Von 4.500 auf 30.000: Der große Compliance-Sprung

Die gravierendste Änderung ist die massive Ausweitung des Anwendungsbereichs. Während frühere Regelungen vor allem Betreiber Kritischer Infrastrukturen (KRITIS) wie Energieversorger und Wasserwerke betrafen, wirft NIS-2 nun ein deutlich breiteres Netz aus.

Ab heute unterscheidet das Gesetz zwischen “besonders wichtigen Einrichtungen” und “wichtigen Einrichtungen”. Diese Einstufung hängt maßgeblich von Unternehmensgröße und Branche ab.

  • Sektoren: Die Regulierung umfasst nun 18 Bereiche – neben den klassischen KRITIS-Sektoren auch Abfallwirtschaft, Lebensmittelproduktion, Chemie, Post und digitale Dienstleister.
  • Schwellenwerte: Generell fallen Unternehmen ab 50 Mitarbeitern oder zehn Millionen Euro Jahresumsatz unter die neuen Regeln, sofern sie in einem der designierten Sektoren tätig sind.

Nach Schätzungen des Bundesinnenministeriums schnellt die Zahl der regulierten Einrichtungen in Deutschland von rund 4.500 auf knapp 30.000 hoch. Für Tausende mittelständische Betriebe beginnt heute der erste Tag als reguliertes Unternehmen unter Aufsicht des Bundesamts für Sicherheit in der Informationstechnik (BSI).

Sofortpflichten und Manager-Haftung: Kein Pardon

Einer der umstrittensten Aspekte des neuen Gesetzes: Es gibt keine Übergangsfrist. Die Pflichten greifen ab Inkrafttreten – also heute. Betroffene Unternehmen müssen nun sofort drei zentrale Säulen erfüllen:

  1. Registrierung: Betroffene Einrichtungen müssen sich beim BSI registrieren. Die Behörde hat bereits ein Registrierungsportal hochgefahren, um den Ansturm zu bewältigen.

  2. Meldepflichten: Ein striktes dreistufiges Melderegime für erhebliche Cybervorfälle ist ab sofort aktiv. Unternehmen müssen eine “Frühwarnung” binnen 24 Stunden nach Kenntnisnahme einreichen, gefolgt von einer detaillierten Vorfallsmeldung binnen 72 Stunden und einem Abschlussbericht binnen eines Monats.

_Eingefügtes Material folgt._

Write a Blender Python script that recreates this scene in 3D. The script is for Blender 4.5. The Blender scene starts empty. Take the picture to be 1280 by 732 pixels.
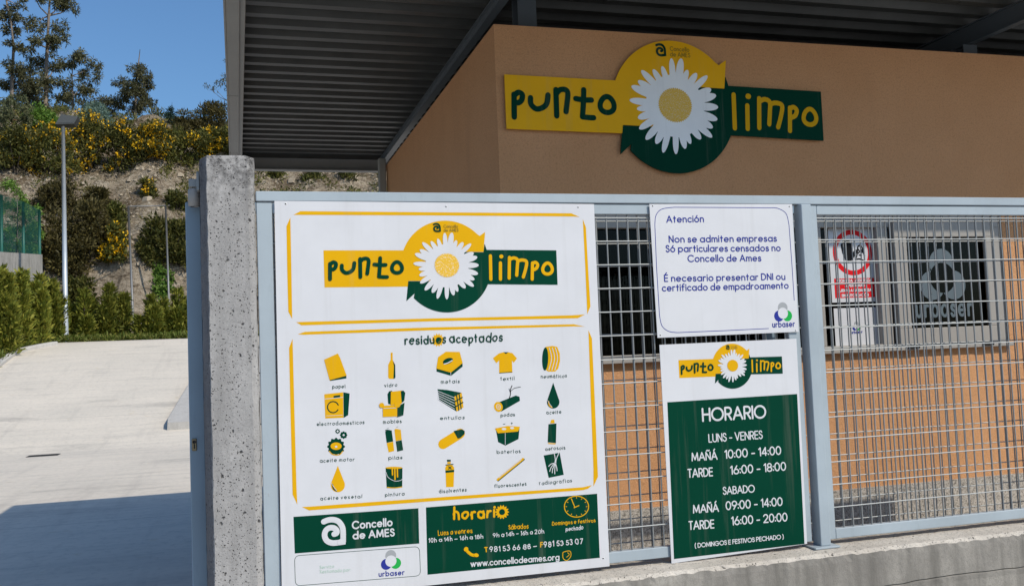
import bpy, math, random
import numpy as np
from mathutils import Vector, Matrix, noise
from mathutils.geometry import tessellate_polygon
rad = math.radians
sc = bpy.context.scene
col = sc.collection

# ------------------------------------------------------------------ camera
FPX, D, EYE = 1176.1, 4.5, 1.6
def _rot(y, p, r):
    fw = np.array([math.sin(y)*math.cos(p), math.cos(y)*math.cos(p), math.sin(p)])
    rt = np.array([math.cos(y), -math.sin(y), 0.0]); up = np.cross(rt, fw)
    return np.array([math.cos(r)*rt+math.sin(r)*up, math.sin(r)*rt-math.cos(r)*up, fw])
RM = _rot(rad(16.376), rad(3.479), rad(-2.2986))
CAM = np.array([0, -D, EYE])
cd = bpy.data.cameras.new('camera'); cam = bpy.data.objects.new('camera', cd); col.objects.link(cam)
cd.sensor_width = 36; cd.lens = FPX/1280*36; cd.clip_start = .05; cd.clip_end = 1000
m4 = Matrix.Identity(4)
for i in range(3):
    m4[i][0] = RM[0][i]; m4[i][1] = -RM[1][i]; m4[i][2] = -RM[2][i]; m4[i][3] = CAM[i]
cam.matrix_world = m4
sc.camera = cam
def ray(px, py): return RM.T @ np.array([(px-640)/FPX, (py-366)/FPX, 1.0])
def at(px, py, Y):
    d = ray(px, py); return CAM + d*(Y-CAM[1])/d[1]
def P(px, py, Y=0.0):
    q = at(px, py, Y); return (q[0], q[2])

# ------------------------------------------------------------------ sky, sun, exposure
SUNV = Vector((-3.29, 3.91, -4.83)).normalized()
el = math.asin(-SUNV.z); azim = math.atan2(-SUNV.x, -SUNV.y)      # direction towards the sun
w = bpy.data.worlds.new('World'); sc.world = w; w.use_nodes = True
nt = w.node_tree; bg = nt.nodes['Background']
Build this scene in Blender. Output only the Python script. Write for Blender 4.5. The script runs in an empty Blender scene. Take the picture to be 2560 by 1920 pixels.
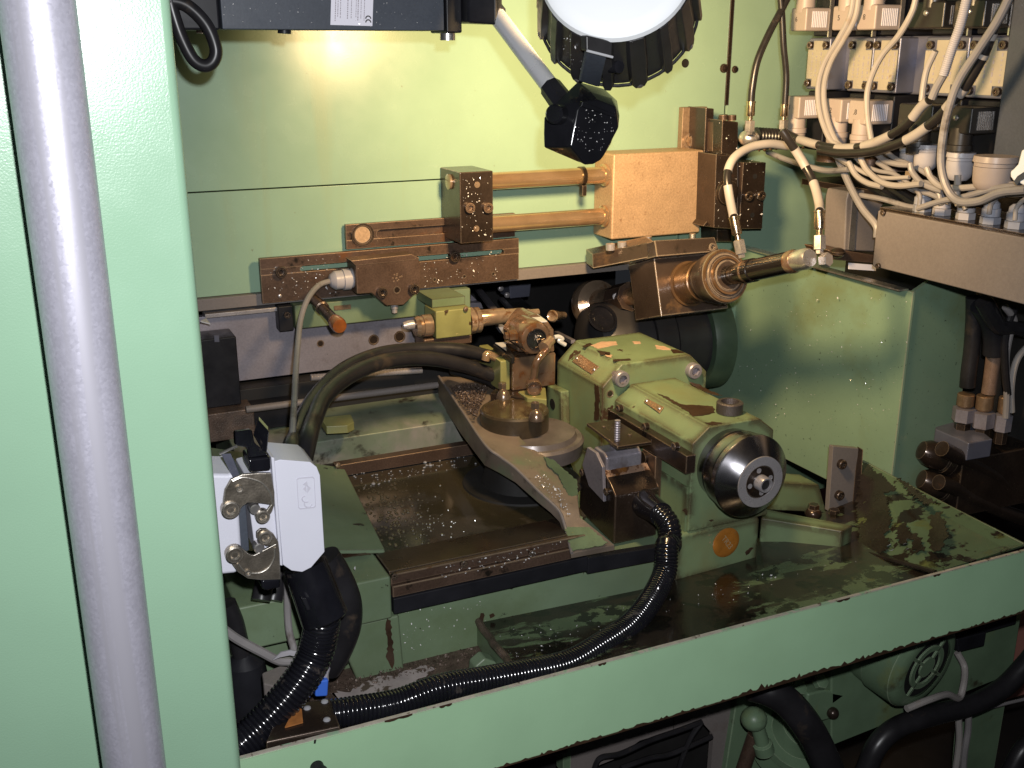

  3. Risikomanagement-Maßnahmen: Unternehmen sind rechtlich verpflichtet, “angemessene und verhältnismäßige” technische und organisatorische Maßnahmen umzusetzen. Dazu zählen obligatorische Mehr-Faktor-Authentifizierung (MFA), Verschlüsselung, Schwachstellenmanagement und – besonders brisant – Lieferkettensicherheit.

Der vielleicht größte Weckruf für das Management in Deutschland: die persönliche Haftung der Geschäftsführung. Das neue Gesetz macht Geschäftsführer und Vorstände explizit persönlich verantwortlich für die Umsetzung der Cybersecurity-Maßnahmen. Fahrlässigkeit in diesem Bereich kann nicht mehr an die IT-Abteilung delegiert werden. Führungskräften, die die Compliance-Anforderungen nicht sicherstellen, drohen nicht nur Bußgelder für das Unternehmen – bis zu zehn Millionen Euro oder zwei Prozent des weltweiten Jahresumsatzes bei “besonders wichtigen Einrichtungen” – sondern auch der mögliche Entzug der Berufszulassung.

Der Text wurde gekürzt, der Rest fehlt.